Rick Tetzeli: Portanto, mesmo em um momento em que os talentos são altamente móveis e há muita disrupção, a continuidade é crucial.

Jony Ive: Sim. É um verdadeiro privilégio poder atuar como designer, ou resolver um problema, como um grupo e, mais tarde, voltar a fazê-lo com o benefício de tudo o que se aprendeu da primeira vez. Sempre me senti muito afortunado na Apple quando podíamos desenhar uma terceira ou quarta versão. Porque se você estiver prestando atenção, a terceira ou quarta versão será beneficiária de um aprendizado enorme.

Tracy Francis: Houve alguma evolução ou mudança recente que tenha modificado a maneira como você pensa o processo criativo?

Jony Ive: Para falar a verdade, quando tento pensar em maneiras de ser útil e de resolver o que poderão vir a ser problemas no futuro, sempre me pego olhando para o passado. Presto a máxima atenção ao processo criativo e ao caminho e à jornada das ideias. Estou realmente mais interessado em história de maneira geral.
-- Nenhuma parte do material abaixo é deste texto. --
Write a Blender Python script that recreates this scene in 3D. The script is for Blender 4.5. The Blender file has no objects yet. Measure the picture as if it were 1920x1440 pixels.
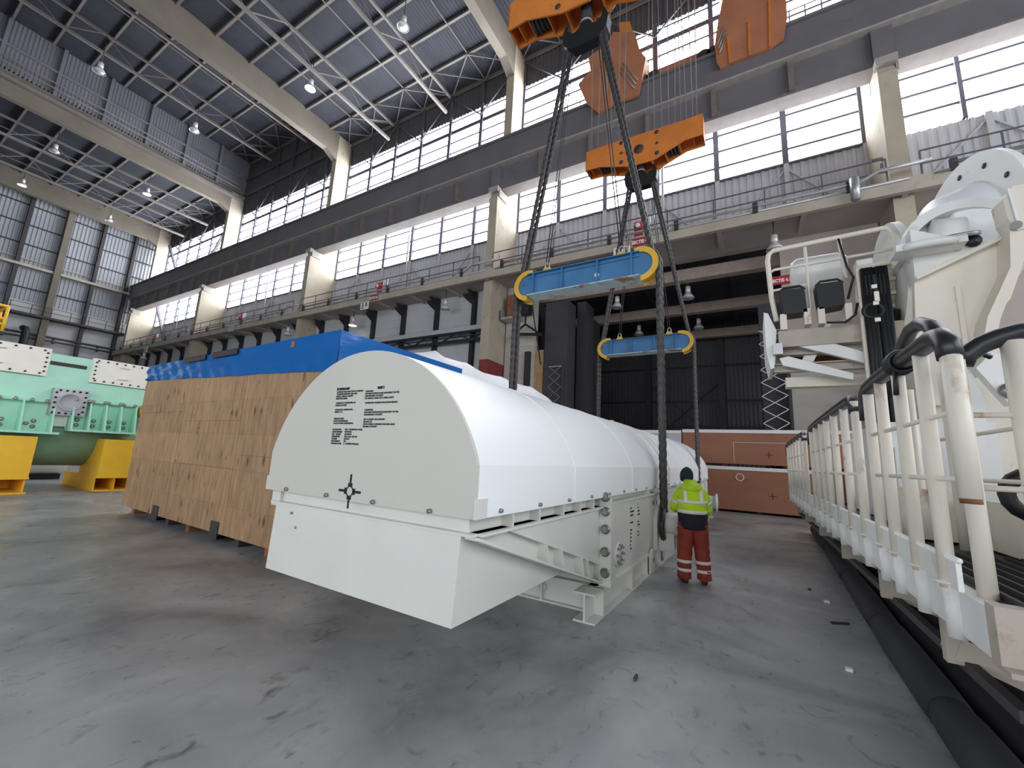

Há algo que eu acho bem curioso. Não sei se é parte da condição humana, mas sempre fico espantado com a rapidez com que nós, como cultura, como sociedade, chegamos a esse ponto em que meio que presumimos que certo produto ou serviço é inevitável.
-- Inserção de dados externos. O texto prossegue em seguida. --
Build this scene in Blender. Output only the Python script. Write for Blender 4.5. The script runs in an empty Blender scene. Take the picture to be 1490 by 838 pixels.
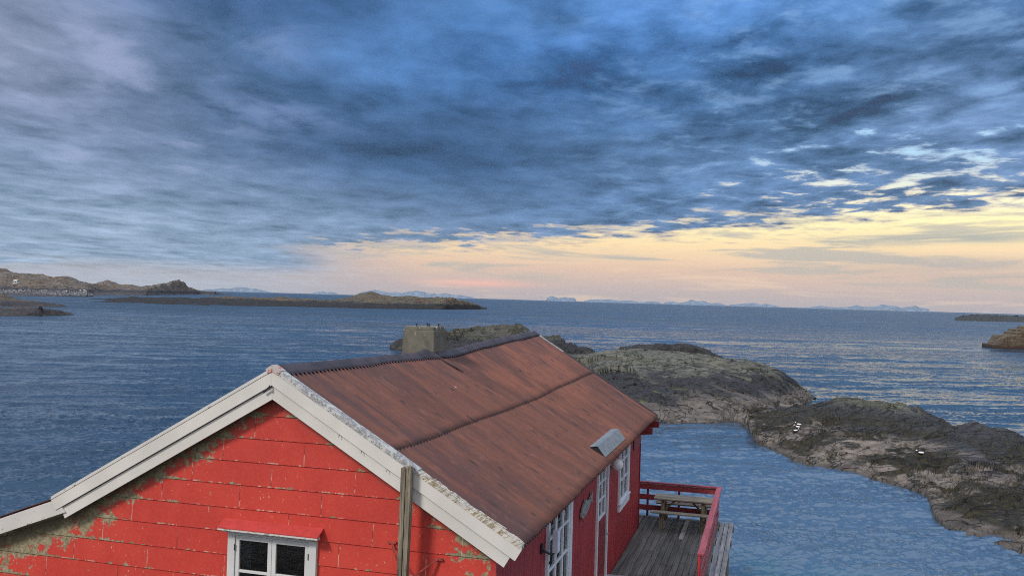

Sempre fico espantado com a rapidez com que nós, como cultura, como sociedade, chegamos a esse ponto em que meio que presumimos que certo produto ou serviço é inevitável.

Como alguém envolvido nesse processo, eu me preocupo muito com isso. E me preocupo porque faz com que pessoas deixem de refletir sobre tudo o que foi preciso para chegarmos onde chegamos. Não sei bem se é razoável querer que prestemos um pouco mais de atenção [ao passado]. Afinal, não faz muito tempo que ainda enviávamos faxes uns para os outros. Mas prestar atenção ao passado nos fornece um contexto realmente valioso para entendermos o que estamos fazendo. Para as ideias, esse contexto é muito importante, ainda mais porque as ferramentas com que trabalhamos hoje são incrivelmente poderosas.
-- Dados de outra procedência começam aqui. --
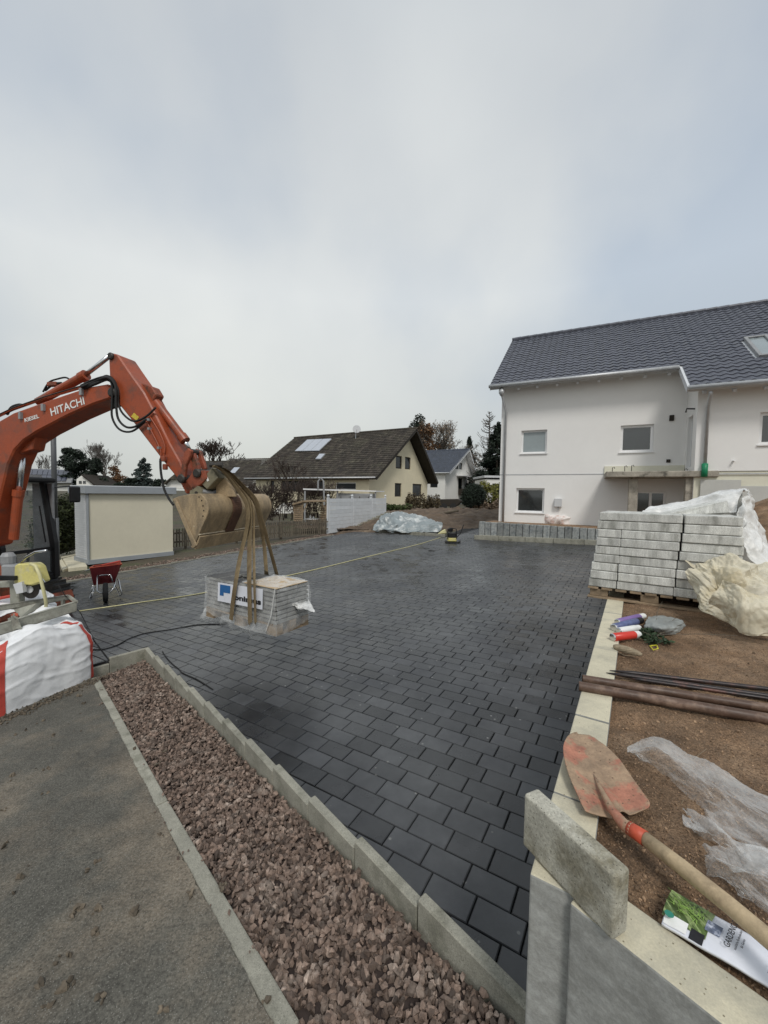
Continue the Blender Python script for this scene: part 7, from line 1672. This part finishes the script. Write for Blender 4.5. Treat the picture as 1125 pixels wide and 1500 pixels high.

Tracy Francis: Uma última pergunta. Você trabalhou em produtos como o iPod e o iPhone, que reinventaram completamente um amplo conjunto de sistemas. Você sempre reimagina o sistema como um todo, questionando suas premissas subjacentes? Como você reflete sobre reimaginar sistemas inteiros?

Jony Ive: Não é bem assim. Eu simplesmente começo com as pessoas e tenho muito claros meu lugar e minha contribuição. Gosto dessa ideia de que o que faço está a serviço da humanidade, da cultura, das pessoas. É um lugar em que me sinto muito à vontade. Nossa motivação não é apenas o que nos define em termos de nossos valores, mas é também o que nos incita a fazer o que fazemos. Não consigo pensar em um estímulo mais profundo e poderoso do que ter ciência de que o que faço é para os outros, não para mim.

Às vezes, uma ideia implica ou requer uma inovação que vai além do produto – como em um sistema. Outras vezes, não. Depende muito da tarefa. Tudo o que me importa é tentar honrar a espécie, tentar tornar as coisas melhores. É com isso que me importo. É algo que não se pode medir com números e que certamente não se pode medir com vendas. É algo ao qual é muito difícil aplicar uma métrica. Mas está muito claro na minha cabeça.